→ **EXERCISE**: The answer is a single number: how many lines hold the string "More".

→ **PROVIDED RECORDS**:
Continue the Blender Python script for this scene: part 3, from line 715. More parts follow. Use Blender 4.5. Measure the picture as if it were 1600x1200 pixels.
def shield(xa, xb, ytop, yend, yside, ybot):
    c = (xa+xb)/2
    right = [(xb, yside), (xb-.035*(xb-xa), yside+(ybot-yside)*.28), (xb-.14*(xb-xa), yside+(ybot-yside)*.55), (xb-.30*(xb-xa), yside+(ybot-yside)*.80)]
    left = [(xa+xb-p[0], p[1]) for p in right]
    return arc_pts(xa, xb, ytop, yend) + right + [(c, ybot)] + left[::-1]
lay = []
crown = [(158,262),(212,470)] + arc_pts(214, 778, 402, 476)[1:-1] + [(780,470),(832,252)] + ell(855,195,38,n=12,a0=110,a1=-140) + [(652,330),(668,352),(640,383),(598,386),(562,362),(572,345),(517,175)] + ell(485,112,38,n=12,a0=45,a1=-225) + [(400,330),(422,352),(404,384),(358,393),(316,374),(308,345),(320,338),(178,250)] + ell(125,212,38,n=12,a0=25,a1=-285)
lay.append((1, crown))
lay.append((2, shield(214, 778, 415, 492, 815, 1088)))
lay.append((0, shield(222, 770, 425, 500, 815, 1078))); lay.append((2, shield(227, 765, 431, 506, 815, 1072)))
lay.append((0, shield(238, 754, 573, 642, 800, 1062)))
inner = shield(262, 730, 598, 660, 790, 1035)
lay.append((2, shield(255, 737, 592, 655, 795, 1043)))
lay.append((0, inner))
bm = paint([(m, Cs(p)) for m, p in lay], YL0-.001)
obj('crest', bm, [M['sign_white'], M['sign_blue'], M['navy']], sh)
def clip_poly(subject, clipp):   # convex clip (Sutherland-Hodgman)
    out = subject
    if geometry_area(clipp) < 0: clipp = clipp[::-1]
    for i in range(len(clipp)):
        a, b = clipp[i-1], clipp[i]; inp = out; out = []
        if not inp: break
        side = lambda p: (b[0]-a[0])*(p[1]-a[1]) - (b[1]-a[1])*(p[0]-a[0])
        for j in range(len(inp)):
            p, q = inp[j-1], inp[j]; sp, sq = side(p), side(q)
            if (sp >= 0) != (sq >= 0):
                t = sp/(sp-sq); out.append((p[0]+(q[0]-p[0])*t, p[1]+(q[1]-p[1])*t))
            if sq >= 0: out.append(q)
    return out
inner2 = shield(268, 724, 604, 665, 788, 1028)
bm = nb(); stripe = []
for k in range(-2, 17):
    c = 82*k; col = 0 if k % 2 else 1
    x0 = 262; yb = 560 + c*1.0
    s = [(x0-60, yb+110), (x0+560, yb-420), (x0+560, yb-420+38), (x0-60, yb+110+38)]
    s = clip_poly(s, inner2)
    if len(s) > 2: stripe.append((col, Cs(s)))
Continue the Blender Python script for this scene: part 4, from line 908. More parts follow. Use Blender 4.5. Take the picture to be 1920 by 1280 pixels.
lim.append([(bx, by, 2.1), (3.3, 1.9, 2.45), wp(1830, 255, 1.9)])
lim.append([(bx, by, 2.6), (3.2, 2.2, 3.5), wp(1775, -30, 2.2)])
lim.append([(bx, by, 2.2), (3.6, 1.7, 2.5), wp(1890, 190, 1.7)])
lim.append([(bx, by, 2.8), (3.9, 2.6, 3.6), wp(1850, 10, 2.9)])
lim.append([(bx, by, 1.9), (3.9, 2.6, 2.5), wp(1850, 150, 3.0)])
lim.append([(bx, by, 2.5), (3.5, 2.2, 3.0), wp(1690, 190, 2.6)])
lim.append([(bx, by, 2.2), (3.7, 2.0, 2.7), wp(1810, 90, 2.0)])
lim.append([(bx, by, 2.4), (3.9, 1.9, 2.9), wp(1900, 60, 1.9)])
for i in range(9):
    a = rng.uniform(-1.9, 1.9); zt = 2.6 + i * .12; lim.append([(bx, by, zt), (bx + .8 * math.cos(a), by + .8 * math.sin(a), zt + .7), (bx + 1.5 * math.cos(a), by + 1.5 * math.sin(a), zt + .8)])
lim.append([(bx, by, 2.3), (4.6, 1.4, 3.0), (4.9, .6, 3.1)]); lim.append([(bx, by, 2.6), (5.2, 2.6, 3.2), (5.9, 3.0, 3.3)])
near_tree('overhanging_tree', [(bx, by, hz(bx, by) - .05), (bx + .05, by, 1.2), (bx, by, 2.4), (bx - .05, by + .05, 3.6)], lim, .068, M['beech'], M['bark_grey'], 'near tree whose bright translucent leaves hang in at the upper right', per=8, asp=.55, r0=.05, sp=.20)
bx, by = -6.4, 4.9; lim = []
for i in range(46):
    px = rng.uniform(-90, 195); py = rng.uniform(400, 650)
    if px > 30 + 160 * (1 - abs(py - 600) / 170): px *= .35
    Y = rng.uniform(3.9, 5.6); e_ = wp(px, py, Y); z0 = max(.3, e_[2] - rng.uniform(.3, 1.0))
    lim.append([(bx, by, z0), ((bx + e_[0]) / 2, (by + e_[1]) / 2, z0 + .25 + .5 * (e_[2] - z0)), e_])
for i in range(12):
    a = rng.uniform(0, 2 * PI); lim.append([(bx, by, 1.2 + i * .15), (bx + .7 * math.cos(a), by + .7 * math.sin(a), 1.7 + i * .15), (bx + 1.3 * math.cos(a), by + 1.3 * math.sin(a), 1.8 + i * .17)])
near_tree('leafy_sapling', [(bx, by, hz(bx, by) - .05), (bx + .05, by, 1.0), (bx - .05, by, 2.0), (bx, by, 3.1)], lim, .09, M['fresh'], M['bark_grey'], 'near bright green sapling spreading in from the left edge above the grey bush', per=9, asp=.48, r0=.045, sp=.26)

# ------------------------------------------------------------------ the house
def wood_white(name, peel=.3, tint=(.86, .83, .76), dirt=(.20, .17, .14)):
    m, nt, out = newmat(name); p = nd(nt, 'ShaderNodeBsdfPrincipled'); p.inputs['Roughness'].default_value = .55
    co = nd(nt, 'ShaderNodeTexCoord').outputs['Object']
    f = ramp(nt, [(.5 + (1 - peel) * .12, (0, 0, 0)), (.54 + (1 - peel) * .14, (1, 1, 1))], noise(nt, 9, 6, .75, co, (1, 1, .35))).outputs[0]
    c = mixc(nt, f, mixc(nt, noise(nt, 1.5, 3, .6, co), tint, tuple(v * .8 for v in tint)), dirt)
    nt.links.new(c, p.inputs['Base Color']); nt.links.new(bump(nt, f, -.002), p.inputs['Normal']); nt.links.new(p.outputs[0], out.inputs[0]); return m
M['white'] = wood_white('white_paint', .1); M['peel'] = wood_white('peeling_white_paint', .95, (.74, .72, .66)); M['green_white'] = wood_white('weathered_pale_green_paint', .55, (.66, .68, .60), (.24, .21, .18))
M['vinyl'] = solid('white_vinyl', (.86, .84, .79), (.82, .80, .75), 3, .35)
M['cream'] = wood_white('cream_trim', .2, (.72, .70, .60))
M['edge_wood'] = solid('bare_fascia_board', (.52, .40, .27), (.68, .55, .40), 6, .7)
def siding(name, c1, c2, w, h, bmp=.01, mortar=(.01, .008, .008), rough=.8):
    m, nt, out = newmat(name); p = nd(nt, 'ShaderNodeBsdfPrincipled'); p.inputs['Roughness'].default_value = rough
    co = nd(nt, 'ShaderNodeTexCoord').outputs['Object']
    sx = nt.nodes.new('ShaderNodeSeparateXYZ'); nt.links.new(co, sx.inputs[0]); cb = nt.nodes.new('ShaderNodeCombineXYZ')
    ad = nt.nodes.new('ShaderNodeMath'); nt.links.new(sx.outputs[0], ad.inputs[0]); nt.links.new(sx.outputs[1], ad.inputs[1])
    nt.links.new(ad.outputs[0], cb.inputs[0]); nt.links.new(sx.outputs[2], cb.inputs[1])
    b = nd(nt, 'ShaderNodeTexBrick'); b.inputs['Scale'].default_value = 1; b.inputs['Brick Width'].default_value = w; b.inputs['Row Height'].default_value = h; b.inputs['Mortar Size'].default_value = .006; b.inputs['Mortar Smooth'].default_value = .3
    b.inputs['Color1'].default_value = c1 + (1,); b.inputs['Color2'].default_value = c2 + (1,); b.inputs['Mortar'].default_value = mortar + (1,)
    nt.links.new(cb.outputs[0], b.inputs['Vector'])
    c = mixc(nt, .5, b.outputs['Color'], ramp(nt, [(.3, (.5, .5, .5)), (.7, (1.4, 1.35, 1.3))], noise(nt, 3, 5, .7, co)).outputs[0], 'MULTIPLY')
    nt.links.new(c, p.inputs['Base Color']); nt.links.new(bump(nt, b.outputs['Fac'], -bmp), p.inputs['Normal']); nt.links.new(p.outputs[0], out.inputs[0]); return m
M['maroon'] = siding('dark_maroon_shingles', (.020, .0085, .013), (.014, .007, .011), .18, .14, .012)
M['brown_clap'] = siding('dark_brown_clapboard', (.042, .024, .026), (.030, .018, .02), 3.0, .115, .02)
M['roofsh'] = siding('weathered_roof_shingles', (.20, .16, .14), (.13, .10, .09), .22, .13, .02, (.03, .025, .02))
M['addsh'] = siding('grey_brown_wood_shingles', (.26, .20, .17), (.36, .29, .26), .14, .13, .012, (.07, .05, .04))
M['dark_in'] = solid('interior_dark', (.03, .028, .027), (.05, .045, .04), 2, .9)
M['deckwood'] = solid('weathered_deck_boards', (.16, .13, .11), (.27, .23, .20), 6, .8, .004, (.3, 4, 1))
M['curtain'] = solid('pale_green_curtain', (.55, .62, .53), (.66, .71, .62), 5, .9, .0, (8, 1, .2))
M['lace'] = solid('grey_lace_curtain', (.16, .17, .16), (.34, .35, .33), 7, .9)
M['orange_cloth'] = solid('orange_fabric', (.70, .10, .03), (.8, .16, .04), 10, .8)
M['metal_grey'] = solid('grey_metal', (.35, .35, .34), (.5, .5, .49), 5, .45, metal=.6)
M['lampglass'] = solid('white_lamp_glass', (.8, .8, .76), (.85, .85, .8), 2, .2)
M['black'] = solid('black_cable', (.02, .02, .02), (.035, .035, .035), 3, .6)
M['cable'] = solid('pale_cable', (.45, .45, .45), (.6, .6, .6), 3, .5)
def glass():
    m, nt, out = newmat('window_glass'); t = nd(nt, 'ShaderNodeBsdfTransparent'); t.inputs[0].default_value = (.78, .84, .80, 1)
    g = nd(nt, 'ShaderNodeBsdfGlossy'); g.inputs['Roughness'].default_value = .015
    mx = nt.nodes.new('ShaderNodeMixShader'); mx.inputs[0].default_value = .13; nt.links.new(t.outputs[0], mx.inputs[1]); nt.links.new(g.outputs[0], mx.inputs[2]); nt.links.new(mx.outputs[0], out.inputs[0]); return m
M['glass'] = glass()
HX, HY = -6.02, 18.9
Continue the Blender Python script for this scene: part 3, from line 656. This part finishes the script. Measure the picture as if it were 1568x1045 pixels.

→ **CORRECT ANSWER**: 2